EXERCISE GOAL: Reproduce only the lines of the material below that start at the line containing "Write part 2" and stop at the line containing "g = G(); vp = rrect(2". Keep both end lines.

DATA SUPPLIED:
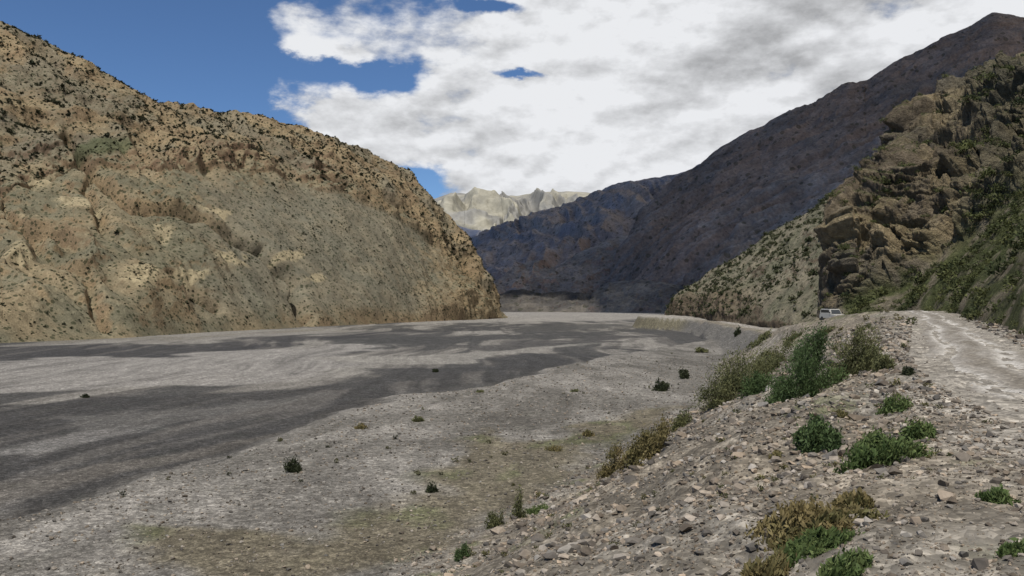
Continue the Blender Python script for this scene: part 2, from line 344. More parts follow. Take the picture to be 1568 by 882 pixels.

---

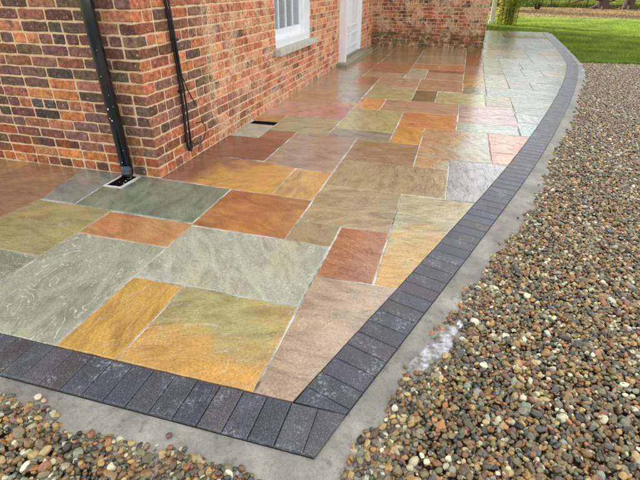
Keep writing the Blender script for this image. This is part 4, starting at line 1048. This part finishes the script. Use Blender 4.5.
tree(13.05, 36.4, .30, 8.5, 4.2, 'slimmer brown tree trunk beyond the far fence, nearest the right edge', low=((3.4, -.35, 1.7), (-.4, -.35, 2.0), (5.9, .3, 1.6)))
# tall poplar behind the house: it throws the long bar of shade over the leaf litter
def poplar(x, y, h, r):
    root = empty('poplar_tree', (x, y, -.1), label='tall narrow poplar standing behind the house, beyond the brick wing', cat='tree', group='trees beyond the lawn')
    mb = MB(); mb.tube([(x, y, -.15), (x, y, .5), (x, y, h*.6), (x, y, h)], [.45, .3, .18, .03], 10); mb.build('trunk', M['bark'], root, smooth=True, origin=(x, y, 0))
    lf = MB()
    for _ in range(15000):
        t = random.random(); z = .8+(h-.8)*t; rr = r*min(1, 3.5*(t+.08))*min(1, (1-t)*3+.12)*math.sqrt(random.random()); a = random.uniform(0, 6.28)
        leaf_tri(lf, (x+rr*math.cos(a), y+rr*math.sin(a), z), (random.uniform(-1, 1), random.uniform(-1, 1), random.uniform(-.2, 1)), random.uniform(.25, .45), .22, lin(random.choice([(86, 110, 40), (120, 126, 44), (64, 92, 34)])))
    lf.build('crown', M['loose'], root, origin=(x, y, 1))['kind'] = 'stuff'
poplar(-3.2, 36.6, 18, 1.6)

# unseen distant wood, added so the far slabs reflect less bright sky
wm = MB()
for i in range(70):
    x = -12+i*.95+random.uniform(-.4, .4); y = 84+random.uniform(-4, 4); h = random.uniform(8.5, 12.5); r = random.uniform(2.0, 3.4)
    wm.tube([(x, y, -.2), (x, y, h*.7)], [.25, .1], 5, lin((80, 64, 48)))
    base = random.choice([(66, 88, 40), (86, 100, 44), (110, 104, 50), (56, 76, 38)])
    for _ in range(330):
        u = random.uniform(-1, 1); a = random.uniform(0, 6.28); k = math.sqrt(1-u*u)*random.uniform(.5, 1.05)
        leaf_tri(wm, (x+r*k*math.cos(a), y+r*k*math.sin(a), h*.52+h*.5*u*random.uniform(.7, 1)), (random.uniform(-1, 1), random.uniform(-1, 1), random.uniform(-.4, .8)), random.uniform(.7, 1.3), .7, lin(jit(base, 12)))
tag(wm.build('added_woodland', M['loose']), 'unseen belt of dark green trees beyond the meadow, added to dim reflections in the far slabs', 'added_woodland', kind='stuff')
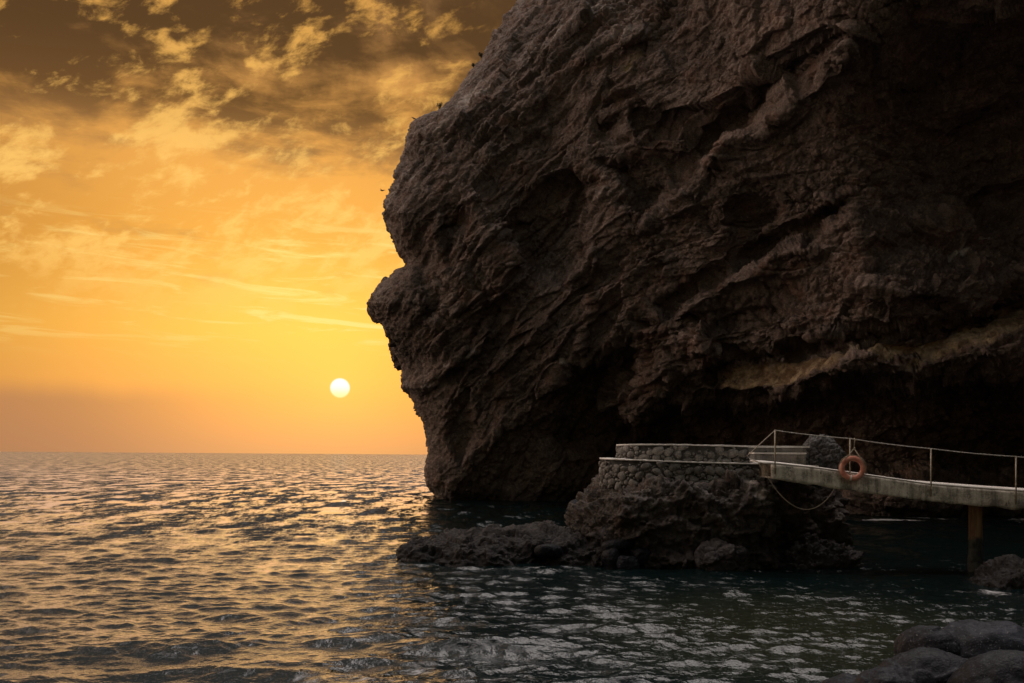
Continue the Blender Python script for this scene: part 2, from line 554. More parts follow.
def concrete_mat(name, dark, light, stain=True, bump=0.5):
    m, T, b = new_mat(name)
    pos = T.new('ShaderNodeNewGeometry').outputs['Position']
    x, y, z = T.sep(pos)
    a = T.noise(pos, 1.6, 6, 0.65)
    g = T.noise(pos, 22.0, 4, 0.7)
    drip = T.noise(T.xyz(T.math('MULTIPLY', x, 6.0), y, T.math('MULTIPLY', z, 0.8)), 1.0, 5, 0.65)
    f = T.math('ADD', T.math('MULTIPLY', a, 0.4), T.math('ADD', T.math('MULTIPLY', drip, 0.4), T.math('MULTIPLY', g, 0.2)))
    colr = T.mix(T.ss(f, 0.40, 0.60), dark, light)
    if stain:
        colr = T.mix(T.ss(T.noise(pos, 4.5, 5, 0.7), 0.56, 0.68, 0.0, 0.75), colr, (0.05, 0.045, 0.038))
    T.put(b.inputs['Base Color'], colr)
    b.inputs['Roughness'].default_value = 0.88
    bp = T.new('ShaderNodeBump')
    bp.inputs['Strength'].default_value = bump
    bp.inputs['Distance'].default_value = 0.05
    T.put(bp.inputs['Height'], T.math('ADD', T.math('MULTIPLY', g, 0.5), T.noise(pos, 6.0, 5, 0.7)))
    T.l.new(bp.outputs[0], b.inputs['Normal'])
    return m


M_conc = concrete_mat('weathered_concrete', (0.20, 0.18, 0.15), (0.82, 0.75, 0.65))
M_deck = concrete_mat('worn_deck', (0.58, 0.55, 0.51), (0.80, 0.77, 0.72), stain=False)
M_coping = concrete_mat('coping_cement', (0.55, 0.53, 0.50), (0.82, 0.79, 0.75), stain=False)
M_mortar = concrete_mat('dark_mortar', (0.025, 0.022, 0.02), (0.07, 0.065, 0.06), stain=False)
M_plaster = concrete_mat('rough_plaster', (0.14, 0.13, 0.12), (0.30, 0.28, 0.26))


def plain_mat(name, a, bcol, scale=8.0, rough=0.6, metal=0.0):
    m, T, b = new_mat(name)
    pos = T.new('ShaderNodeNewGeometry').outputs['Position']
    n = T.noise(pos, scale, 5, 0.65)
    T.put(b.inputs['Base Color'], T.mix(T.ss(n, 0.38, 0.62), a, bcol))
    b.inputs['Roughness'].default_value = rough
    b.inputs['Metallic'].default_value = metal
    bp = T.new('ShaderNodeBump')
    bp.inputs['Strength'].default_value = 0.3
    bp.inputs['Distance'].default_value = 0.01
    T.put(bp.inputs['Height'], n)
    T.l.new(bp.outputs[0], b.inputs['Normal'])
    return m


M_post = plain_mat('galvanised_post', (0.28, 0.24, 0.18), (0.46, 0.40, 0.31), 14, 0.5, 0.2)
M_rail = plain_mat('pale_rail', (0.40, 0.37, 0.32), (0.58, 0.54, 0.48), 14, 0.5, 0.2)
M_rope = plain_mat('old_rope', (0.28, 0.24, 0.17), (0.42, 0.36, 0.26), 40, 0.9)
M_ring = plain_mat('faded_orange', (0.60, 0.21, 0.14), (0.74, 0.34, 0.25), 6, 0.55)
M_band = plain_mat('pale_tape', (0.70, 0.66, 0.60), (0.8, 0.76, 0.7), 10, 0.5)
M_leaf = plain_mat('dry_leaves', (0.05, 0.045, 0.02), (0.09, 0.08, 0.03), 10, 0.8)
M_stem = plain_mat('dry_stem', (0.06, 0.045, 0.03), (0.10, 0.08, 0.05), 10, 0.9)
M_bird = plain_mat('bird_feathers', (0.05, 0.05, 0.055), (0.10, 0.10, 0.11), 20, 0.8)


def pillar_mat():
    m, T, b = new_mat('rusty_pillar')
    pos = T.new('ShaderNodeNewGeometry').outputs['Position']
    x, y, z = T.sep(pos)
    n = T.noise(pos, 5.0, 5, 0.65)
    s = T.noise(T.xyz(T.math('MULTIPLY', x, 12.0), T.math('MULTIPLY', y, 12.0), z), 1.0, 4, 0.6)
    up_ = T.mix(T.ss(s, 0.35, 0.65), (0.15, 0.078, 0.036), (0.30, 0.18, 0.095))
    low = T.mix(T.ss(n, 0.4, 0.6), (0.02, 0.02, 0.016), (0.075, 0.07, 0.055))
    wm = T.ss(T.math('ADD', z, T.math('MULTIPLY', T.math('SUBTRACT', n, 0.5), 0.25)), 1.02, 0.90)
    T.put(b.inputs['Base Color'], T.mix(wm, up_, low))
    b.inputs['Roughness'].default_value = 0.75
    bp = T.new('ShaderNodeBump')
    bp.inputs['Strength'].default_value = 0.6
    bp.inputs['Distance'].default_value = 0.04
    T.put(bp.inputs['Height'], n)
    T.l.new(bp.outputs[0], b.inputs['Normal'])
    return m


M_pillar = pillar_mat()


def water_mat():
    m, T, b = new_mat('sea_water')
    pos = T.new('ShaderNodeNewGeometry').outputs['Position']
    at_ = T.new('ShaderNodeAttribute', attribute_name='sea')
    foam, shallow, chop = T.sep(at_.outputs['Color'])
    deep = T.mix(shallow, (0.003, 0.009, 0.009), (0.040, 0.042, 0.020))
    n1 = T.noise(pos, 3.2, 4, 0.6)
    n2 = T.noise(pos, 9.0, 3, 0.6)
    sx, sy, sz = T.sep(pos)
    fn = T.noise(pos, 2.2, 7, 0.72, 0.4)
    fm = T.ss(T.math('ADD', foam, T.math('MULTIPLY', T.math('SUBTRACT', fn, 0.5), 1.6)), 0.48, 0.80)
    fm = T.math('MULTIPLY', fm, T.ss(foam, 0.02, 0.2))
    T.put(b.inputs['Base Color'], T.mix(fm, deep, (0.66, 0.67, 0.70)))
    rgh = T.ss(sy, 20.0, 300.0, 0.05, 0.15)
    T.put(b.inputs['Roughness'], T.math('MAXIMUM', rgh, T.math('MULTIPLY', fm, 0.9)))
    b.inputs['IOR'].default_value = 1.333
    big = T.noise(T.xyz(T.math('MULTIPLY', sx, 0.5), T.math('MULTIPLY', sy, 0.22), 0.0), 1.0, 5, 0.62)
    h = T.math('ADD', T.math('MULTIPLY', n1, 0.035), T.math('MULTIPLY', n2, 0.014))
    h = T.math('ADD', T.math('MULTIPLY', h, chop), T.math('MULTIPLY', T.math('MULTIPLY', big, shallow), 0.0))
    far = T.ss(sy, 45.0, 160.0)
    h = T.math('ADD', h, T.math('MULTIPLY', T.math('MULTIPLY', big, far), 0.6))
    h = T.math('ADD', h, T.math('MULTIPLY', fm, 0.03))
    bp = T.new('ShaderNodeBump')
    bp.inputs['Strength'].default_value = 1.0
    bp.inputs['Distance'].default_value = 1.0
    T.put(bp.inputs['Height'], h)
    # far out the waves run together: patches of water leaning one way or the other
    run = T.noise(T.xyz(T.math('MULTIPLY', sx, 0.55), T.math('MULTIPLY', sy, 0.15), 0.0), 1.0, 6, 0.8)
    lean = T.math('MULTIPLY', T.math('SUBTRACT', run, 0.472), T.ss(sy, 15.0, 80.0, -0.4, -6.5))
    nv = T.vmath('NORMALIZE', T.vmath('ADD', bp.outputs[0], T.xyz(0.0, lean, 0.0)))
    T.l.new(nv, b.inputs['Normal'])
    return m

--

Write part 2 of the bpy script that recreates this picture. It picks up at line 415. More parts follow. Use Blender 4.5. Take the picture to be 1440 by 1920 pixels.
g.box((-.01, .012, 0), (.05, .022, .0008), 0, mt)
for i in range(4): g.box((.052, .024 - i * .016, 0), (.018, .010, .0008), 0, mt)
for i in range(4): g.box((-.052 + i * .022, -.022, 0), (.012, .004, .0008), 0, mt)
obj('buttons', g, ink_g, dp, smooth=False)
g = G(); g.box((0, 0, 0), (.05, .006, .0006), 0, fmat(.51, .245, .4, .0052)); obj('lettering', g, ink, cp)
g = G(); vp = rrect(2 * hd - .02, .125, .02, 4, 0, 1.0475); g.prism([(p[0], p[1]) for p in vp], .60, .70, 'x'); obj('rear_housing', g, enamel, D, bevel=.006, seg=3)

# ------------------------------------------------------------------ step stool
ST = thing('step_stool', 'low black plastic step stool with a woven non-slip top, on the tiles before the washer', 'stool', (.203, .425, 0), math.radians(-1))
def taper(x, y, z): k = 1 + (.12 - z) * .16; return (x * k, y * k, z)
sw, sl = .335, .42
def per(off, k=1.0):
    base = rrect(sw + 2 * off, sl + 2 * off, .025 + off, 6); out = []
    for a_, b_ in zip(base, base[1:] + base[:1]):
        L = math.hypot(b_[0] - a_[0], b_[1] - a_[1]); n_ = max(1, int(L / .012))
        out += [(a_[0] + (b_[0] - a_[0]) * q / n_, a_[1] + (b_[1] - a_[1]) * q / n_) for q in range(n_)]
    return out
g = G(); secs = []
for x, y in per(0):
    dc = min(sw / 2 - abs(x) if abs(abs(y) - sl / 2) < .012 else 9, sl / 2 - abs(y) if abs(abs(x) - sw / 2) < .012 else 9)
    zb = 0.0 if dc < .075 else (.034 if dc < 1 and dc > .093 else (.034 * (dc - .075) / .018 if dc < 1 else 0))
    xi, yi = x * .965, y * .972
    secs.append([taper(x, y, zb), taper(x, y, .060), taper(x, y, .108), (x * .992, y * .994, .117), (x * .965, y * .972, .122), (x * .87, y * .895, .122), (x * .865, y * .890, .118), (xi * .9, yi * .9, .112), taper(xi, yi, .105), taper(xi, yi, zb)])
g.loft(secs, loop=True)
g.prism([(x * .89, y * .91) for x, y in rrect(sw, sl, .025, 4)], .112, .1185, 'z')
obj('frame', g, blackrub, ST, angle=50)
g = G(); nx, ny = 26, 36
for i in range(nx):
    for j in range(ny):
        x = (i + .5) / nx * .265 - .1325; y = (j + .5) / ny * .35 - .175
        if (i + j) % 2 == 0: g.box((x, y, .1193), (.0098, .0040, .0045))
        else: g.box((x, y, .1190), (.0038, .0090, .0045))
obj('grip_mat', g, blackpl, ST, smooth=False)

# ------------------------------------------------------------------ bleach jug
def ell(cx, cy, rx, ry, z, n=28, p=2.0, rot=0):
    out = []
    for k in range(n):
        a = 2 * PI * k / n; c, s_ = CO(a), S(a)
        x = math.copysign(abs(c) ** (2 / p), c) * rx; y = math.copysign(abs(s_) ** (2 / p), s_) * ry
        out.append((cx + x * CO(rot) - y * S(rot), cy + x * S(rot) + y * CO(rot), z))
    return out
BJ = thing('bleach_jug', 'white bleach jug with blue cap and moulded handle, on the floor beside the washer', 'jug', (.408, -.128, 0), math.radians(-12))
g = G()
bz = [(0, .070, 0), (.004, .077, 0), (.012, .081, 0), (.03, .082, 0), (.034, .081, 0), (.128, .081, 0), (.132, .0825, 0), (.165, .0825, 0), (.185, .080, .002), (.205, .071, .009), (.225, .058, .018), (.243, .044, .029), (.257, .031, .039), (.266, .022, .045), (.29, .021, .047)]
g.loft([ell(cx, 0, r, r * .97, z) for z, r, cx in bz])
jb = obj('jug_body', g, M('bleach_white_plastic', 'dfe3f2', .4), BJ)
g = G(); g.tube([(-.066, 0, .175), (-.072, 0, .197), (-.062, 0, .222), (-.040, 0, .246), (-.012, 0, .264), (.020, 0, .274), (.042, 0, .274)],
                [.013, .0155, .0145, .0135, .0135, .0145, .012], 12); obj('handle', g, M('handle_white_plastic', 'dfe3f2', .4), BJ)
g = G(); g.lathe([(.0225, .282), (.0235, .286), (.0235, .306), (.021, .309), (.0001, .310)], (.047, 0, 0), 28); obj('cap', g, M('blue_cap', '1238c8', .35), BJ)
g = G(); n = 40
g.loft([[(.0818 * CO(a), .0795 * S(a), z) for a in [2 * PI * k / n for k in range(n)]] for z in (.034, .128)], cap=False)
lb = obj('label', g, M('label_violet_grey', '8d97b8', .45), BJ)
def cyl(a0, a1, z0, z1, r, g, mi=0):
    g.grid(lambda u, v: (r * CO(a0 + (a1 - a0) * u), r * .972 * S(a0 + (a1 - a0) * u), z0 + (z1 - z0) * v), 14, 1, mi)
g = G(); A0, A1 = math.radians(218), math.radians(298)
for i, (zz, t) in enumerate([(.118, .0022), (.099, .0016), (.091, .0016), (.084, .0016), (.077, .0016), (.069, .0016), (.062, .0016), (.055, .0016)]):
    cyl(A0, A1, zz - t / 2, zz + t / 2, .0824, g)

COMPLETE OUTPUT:
Write part 2 of the bpy script that recreates this picture. It picks up at line 415. More parts follow. Use Blender 4.5. Take the picture to be 1440 by 1920 pixels.
g.box((-.01, .012, 0), (.05, .022, .0008), 0, mt)
for i in range(4): g.box((.052, .024 - i * .016, 0), (.018, .010, .0008), 0, mt)
for i in range(4): g.box((-.052 + i * .022, -.022, 0), (.012, .004, .0008), 0, mt)
obj('buttons', g, ink_g, dp, smooth=False)
g = G(); g.box((0, 0, 0), (.05, .006, .0006), 0, fmat(.51, .245, .4, .0052)); obj('lettering', g, ink, cp)
g = G(); vp = rrect(2 * hd - .02, .125, .02, 4, 0, 1.0475); g.prism([(p[0], p[1]) for p in vp], .60, .70, 'x'); obj('rear_housing', g, enamel, D, bevel=.006, seg=3)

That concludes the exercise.